PROBLEM LINK:

PRACTICE
Editorialist: Shivam Kumar

DIFFICULTY:

MEDIUM

PREREQUISITES:

Euler Totient Function, Number Theory

PROBLEM:

Chef is very busy now-a-days. So, he has given you a task to find the total count of all the number starting from 1 to n which are co-primes with n . For eg:- if y = 7 then there are 6 numbers which are co-primes with 7 . The numbers are 1, 2, 3, 4, 5, 6 .
Note:- a is co-prime with b means gcd (a, b) = 1.

Constraints:

1 <= t <= 100
1 <= n <= 10^6

Input:

The first line contains a single integer t which denotes no of test cases. (1 <= t <=100) The second line contains a single integer n which denotes the range. (1 <= n <= 10^6).

Output:

Print the total count of all the numbers starting from 1 to n which are co-primes with n in the single line.

Example : 1

Input:

1
7

Output:

6

Example-2

Input:

1
5

Output:

4

Explanation:

Total 4 numbers are there which are co-primes with 5. The numbers are 1, 2, 3, 4.

EXPLANATION:

To find the total count of all the number starting from 1 to n which are co-primes with n is calculated using Euler’s totient function . The value of Euler’s totient function is calculated using Euler’s product formula which states that the value of totient functions is below the product of overall prime factors p of n.

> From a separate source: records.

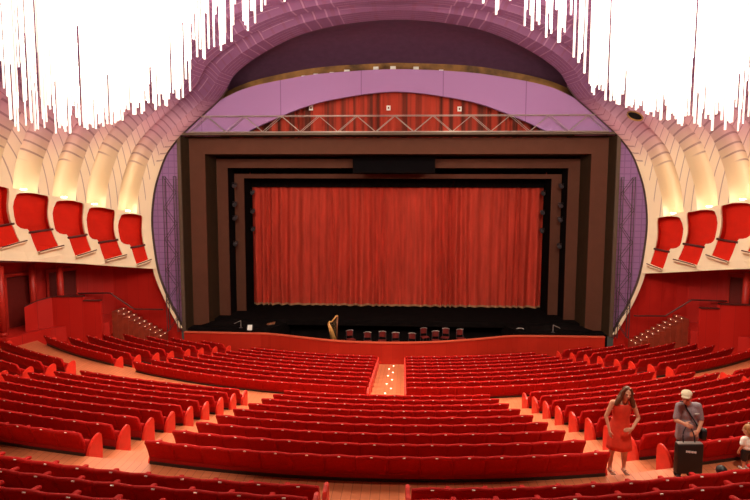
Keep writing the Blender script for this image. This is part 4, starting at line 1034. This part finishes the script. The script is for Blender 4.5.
# dark-haired person sunk in the first near row, only the crown of the head shows
aS = math.asin(5.36/18.5); zt = C_T[0]-SEAT_H
ps = Vector(((18.5-0.36)*math.sin(aS), C_Y[0]+18.5-(18.5-0.36)*math.cos(aS), zt-0.02))
S = thing('person', 'black-haired person seated low in the near row, crown of head showing', 'person', ps, aS); S.scale = (0.87,)*3
hc = (0, -0.05, 0.755); RH = Matrix.Rotation(PI, 3, 'Z') @ Matrix.Rotation(-0.05, 3, 'X')
it = head(hc, RH, 0.95)+chain([((0, -0.03, 0.58), 0.045), ((0, -0.045, 0.68), 0.042)])+[('c', (-0.12, -0.02, 0.56), 0.045, (0.12, -0.02, 0.56), 0.045), ('s', (0, 0.0, 0.44), (0.13, 0.09, 0.16)), ('s', (0, 0.03, 0.34), (0.13, 0.10, 0.09))]
for x in (-1, 1):
    it += chain([((x*0.14, -0.02, 0.555), 0.04), ((x*0.17, 0.03, 0.36), 0.032), ((x*0.12, 0.22, 0.36), 0.024)])+hand((x*0.12, 0.22, 0.36), (0, 1, -0.1), (0, 0, -1), x, 0.85, 0.4)
    it += chain([((x*0.07, 0.04, 0.33), 0.07), ((x*0.08, 0.34, 0.34), 0.052), ((x*0.08, 0.36, 0.06), 0.034)])+[('c', (x*0.08, 0.35, 0.03), 0.03, (x*0.08, 0.47, 0.025), 0.025)]
blobs(it, 'body', 'skin', S, 0.011, 3); face_parts(hc, RH, S, 0.95)
blobs([('c', (-0.12, -0.02, 0.56), 0.058, (0.12, -0.02, 0.56), 0.058), ('s', (0, 0.0, 0.44), (0.15, 0.11, 0.16))]+chain([((-0.14, -0.02, 0.555), 0.055), ((-0.165, 0.02, 0.42), 0.048)])+chain([((0.14, -0.02, 0.555), 0.055), ((0.165, 0.02, 0.42), 0.048)]), 'shirt', 'trousers', S, 0.014, 3)
blobs([('s', (0, 0.04, 0.33), (0.14, 0.11, 0.08))]+[('c', (x*0.07, 0.05, 0.33), 0.078, (x*0.08, 0.34, 0.34), 0.064) for x in (-1, 1)]+[('c', (x*0.08, 0.34, 0.33), 0.06, (x*0.08, 0.36, 0.10), 0.05) for x in (-1, 1)], 'trousers', 'trousers', S, 0.014, 3)
c = Vector(hc); T = lambda x, y, z: c+RH @ Vector((x, y, z))*0.95
blobs([('s', T(0, 0.026, 0.040), (0.088, 0.098, 0.092), RH), ('s', T(0, 0.055, -0.03), (0.084, 0.055, 0.085), RH)], 'hair', 'hairblack', S, 0.011, 3)

# ---------------------------------------------------------------- ambient
wd = bpy.data.worlds.new('world'); SC.world = wd; wd.use_nodes = True
wd.node_tree.nodes['Background'].inputs['Color'].default_value = (1.0, 0.75, 0.55, 1); wd.node_tree.nodes['Background'].inputs['Strength'].default_value = 0.05
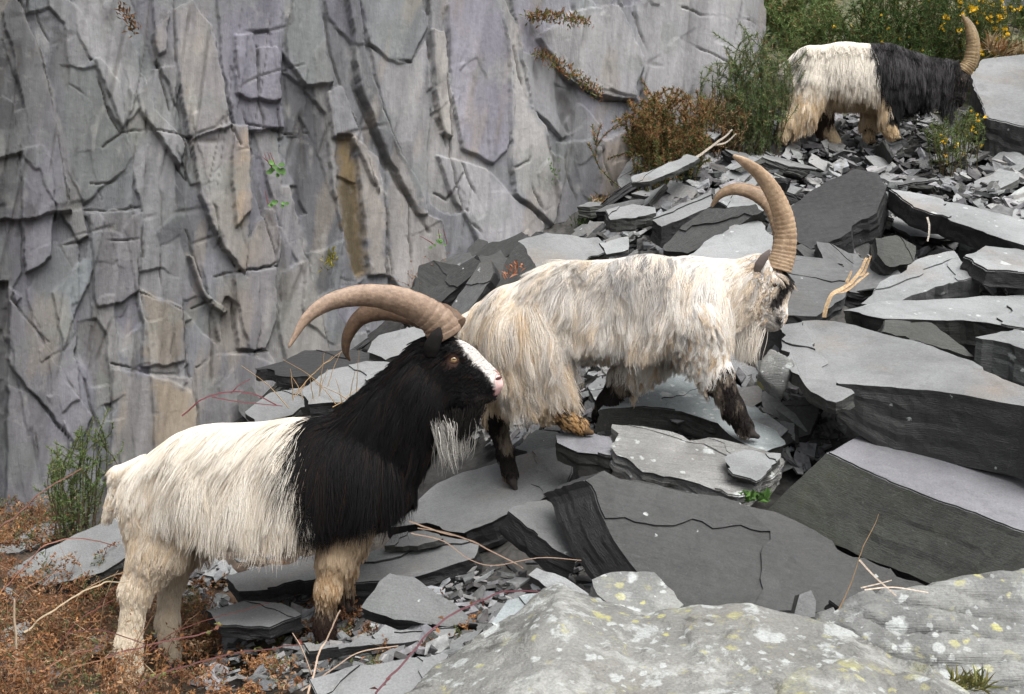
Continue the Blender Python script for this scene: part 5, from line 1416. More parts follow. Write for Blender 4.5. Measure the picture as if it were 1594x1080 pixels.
# ---- the shaggy cream goat climbing
def g2col(p, reg, lock, big):
    u, v, w_ = p[:, 0], p[:, 1], p[:, 2]
    N = len(p)
    c = np.tile(np.array((.82, .80, .765)), (N, 1))
    c = mixc(c, CREAM, soft(lock, .66) * .5 + .0 + .30 * sstep(960, 780, u))
    c = mixc(c, np.array((.55, .40, .25)), soft(lock, .88, .1) * sstep(420, 520, v) * .8)
    c = mixc(c, np.array((.34, .32, .31)), soft(-lock, -.16, .08) * .8 * sstep(.4, .6, big))
    pt = vnoise(p / 46, 17)
    c = mixc(c, np.array((.60, .47, .32)), sstep(.55, .85, pt + .25 * (lock - .5)) * .4)
    c = mixc(c, np.array((.42, .40, .385)), sstep(.45, .2, pt + .3 * (lock - .5)) * .55)
    sad = np.exp(-((u - 1010) / 70) ** 2) * (1 - sstep(395, 440, v))
    c = mixc(c, np.array((.16, .155, .155)), sad * soft(-lock, -.5) * .8)
    th = np.isin(reg, ['thigh', 'tail'])
    c = np.where(th[:, None], mixc(c, np.array((.60, .47, .31)), sstep(540, 650, v) * .65 + .08), c)
    lg = np.isin(reg, ['shank', 'foreleg'])
    l = mixc(np.tile(np.array((.022, .018, .017)), (N, 1)), np.array((.5, .42, .33)), sstep(.55, .8, big + .15 * (lock - .5)) * .55)
    c = np.where(lg[:, None], l, c)
    nh = reg == 'hindfoot'
    c = np.where(nh[:, None], mixc(np.tile(np.array((.42, .27, .13)), (N, 1)), np.array((.05, .035, .025)), (lock < .35) * .9), c)
    hd = np.isin(reg, ['head', 'muzzle'])
    c = np.where(hd[:, None], mixc(c, np.array((.60, .48, .36)), soft(lock, .55) * .6), c)
    d = line_d(u, v, [(1214, 418), (1218, 440), (1212, 458), (1202, 474)])
    c = mixc(c, np.array((.045, .04, .04)), hd * (1 - sstep(5, 10, d + 3 * (lock - .5))))
    c = mixc(c, np.array((.45, .42, .39)), (reg == 'muzzle') * .8)
    d = np.hypot(u - 1211, v - 500)
    c = mixc(c, np.array((.05, .045, .045)), hd * (1 - sstep(4, 9, d)))
    return c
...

The formula basically says that the value of Φ(n) is equal to n multiplied by product of (1 – 1/p) for all prime factors p of n. For example value of Φ(6) = 6 * (1-1/2) * (1 – 1/3) = 2.

First of all prime numbers within range 10^6 is stored in vector calculated using sieve of Eratosthenes. Then we find the prime numbers which are factors of n. Then we have used the above formula to calculate the total no of such numbers which are co-primes with n.

SOLUTION:

#include <bits/stdc++.h>
#define int long long int


using namespace std;


void sosmart()
{
	ios_base::sync_with_stdio(false);
	cin.tie(NULL);
	cout.tie(NULL);
 
}



int32_t main()
{
	sosmart();
	vector<int> p(1000000, 1);
        vector<int> prime;
    	for (int i = 2; i < 1000000; i++) {
    		if (p[i]) {
    			prime.push_back(i);
    // 			cout << i << " ";
    			for (int j = i * i; j <= 1000000; j = j + i) {
    				p[j] = 0;
    			}
    		}
    	}
    int t;
    cin >> t;
	while(t--) {
    	int n;
    	cin >> n;
        
    	int total = n; 
        for(int i = 0; (i < prime.size() and prime[i] <= n); ++i) {
            if(n % prime[i] == 0) {
                total = total/prime[i];
                total *= (prime[i]-1);
            }
        }
        cout << total << "\n";
	}


	// end of code


	return 0;
}